Former delegate gets prison, $25,000 fine for tax evasion

September 26, 1992|By Norris P. West | Norris P. West,Staff Writer

Homeless advocate Bea Gaddy and a retired Harford County judge were among the friends and family members to crowd a federal courtroom in Baltimore yesterday in support of former state Del. Lester V. Jones. But none of them could keep him from going to jail.

Senior U.S. District Judge Herbert N. Maletz sentenced Jones to 18 months in prison and fined him $25,000 for his tax-evasion conviction.

Jones, 59, had asked to be sentenced to 1,000 hours of community service work at Mrs. Gaddy's shelter for the homeless, but Judge Maletz denied the request.

A prison term was needed as a deterrent to other would-be tax evaders, the judge said.

"The defendant did not evade the payment of his taxes out of financial need or stress," Judge Maletz said, but "simply decided to spend approximately $135,000 on condominiums, luxury cars and other items of personal gratification rather than on his income taxes."

The judge's decision was a victory for federal prosecutors, who had sought a prison sentence after trying Jones twice on charges that he underreported his income by $290,000 in 1983 and 1984. He underpaid his taxes by $135,000, but has since repaid the debt.

A mistrial was declared in the first trial in July 1991 when jurors could not reach a decision. In the second trial last April, a federal jury convicted him of the tax evasion charges. He was acquitted of two counts of filing false statements.

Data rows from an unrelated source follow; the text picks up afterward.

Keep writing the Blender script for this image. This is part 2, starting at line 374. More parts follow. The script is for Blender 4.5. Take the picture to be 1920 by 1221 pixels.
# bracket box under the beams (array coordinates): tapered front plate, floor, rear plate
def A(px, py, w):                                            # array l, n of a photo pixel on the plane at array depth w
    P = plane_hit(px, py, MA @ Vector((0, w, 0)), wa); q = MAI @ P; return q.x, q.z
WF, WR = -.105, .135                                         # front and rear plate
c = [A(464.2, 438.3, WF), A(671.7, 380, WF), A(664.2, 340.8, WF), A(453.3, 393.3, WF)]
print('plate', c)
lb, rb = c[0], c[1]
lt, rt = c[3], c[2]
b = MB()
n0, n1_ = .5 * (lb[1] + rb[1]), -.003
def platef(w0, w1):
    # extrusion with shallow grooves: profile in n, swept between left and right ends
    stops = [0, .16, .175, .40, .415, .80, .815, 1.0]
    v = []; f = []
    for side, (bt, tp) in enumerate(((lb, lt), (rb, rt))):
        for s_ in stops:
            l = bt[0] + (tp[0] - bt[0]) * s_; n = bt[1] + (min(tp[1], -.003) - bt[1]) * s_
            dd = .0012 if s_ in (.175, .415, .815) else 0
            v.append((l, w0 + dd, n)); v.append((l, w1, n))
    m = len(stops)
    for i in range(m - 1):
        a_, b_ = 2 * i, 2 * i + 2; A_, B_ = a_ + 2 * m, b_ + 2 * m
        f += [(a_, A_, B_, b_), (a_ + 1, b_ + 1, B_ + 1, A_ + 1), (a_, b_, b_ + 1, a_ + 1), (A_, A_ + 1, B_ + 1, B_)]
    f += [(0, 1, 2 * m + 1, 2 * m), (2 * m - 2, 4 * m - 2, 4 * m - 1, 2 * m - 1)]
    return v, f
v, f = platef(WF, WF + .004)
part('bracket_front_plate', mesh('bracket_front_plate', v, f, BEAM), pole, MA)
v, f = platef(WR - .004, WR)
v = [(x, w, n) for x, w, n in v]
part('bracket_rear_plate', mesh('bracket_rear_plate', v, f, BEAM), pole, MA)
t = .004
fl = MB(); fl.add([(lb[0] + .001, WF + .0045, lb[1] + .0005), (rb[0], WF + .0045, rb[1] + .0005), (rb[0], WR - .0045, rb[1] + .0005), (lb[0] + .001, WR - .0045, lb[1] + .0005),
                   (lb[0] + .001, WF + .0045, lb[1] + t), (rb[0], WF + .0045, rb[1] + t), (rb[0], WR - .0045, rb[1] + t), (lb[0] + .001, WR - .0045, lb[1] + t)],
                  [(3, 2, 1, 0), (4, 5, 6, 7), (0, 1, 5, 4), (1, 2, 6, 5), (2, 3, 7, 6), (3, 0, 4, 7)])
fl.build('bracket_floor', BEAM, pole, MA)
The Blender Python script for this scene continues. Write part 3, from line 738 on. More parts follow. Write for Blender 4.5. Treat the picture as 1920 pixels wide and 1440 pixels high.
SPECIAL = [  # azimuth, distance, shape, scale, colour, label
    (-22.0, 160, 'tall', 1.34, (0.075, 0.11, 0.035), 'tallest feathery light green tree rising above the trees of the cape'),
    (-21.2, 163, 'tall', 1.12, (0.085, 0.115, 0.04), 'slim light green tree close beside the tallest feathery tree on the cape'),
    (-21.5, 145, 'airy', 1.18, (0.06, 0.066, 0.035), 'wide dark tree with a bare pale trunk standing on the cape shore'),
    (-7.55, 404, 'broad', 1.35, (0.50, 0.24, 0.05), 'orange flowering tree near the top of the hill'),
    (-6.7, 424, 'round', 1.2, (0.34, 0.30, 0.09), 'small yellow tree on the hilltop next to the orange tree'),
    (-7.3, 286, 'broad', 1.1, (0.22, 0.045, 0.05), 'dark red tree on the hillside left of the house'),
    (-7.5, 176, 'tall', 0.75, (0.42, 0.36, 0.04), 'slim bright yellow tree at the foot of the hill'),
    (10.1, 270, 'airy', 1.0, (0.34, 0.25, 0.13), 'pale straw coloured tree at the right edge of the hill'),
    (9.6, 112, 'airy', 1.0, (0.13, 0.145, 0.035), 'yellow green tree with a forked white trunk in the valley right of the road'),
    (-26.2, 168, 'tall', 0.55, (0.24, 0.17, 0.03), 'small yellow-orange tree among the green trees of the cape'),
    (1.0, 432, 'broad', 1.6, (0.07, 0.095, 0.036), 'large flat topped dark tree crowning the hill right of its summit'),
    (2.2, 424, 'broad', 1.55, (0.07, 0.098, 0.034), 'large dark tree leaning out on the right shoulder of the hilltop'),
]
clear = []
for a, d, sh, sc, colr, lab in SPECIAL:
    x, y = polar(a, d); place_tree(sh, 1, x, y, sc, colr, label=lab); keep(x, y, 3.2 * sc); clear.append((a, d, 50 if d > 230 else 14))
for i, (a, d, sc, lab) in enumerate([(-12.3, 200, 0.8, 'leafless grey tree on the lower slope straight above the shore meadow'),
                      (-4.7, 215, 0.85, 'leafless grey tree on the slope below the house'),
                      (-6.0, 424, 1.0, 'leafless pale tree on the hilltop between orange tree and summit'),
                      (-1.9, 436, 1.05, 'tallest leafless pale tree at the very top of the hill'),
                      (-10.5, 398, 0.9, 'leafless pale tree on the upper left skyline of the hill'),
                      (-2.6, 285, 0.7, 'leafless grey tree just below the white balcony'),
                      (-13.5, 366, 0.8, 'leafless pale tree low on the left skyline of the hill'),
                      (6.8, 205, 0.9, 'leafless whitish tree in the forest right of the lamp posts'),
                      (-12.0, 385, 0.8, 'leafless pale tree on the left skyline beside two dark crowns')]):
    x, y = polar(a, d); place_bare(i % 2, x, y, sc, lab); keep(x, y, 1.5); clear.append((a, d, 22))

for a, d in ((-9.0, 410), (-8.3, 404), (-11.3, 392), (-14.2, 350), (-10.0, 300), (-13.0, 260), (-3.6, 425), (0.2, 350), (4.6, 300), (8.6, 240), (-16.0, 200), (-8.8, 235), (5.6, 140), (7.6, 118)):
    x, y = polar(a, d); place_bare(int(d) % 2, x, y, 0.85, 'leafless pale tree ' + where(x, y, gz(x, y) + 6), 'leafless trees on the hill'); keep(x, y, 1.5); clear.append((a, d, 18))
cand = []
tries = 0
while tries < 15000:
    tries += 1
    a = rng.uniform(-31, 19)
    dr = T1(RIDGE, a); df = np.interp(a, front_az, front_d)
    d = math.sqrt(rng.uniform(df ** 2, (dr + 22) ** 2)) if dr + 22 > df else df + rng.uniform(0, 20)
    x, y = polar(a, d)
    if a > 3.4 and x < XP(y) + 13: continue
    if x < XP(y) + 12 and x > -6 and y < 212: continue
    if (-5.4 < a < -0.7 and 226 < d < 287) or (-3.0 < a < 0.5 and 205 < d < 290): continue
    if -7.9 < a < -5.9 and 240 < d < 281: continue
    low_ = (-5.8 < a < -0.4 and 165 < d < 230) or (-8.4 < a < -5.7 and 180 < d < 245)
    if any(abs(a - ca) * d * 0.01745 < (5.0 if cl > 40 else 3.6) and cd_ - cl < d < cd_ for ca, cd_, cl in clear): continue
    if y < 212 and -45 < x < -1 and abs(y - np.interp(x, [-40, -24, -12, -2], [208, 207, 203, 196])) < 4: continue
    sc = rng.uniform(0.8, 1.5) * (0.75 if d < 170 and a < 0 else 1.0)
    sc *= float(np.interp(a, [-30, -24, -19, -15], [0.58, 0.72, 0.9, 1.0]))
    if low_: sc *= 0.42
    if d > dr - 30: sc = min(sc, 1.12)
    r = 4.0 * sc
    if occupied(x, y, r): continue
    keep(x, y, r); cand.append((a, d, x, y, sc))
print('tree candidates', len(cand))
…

Jones is a former Baltimore County prosecutor who served in the House of Delegates from 1966 to 1975. He since had been practicing law in Harford County. He continued to deny that he evaded taxes.

"I feel -- and I feel I must say this -- that the government feels that I must be punished because I maintain my innocence," he said. "I hope the court would not impose a sentence based on that."

His lawyer, Stephen H. Sachs, described the conviction as an aberration for his client.

Mr. Sachs also said Jones was a caring man whose health is failing. He called two character witnesses. One of them, retired Harford County Judge Albert P. Close, told the court that he know Jones as a man of his word.

Mrs. Gaddy also testified that she wanted Jones to work at her East Baltimore shelter. "There are so many things this man could do," she said.

But Assistant U.S. Attorney Joseph L. Evans said the request to be sentenced to community service at the shelter was an "unseemly manipulation of that organization."

He said a prison sentence was needed to show that a wealthy former public official gets treated the same as anyone else when convicted of tax evasion.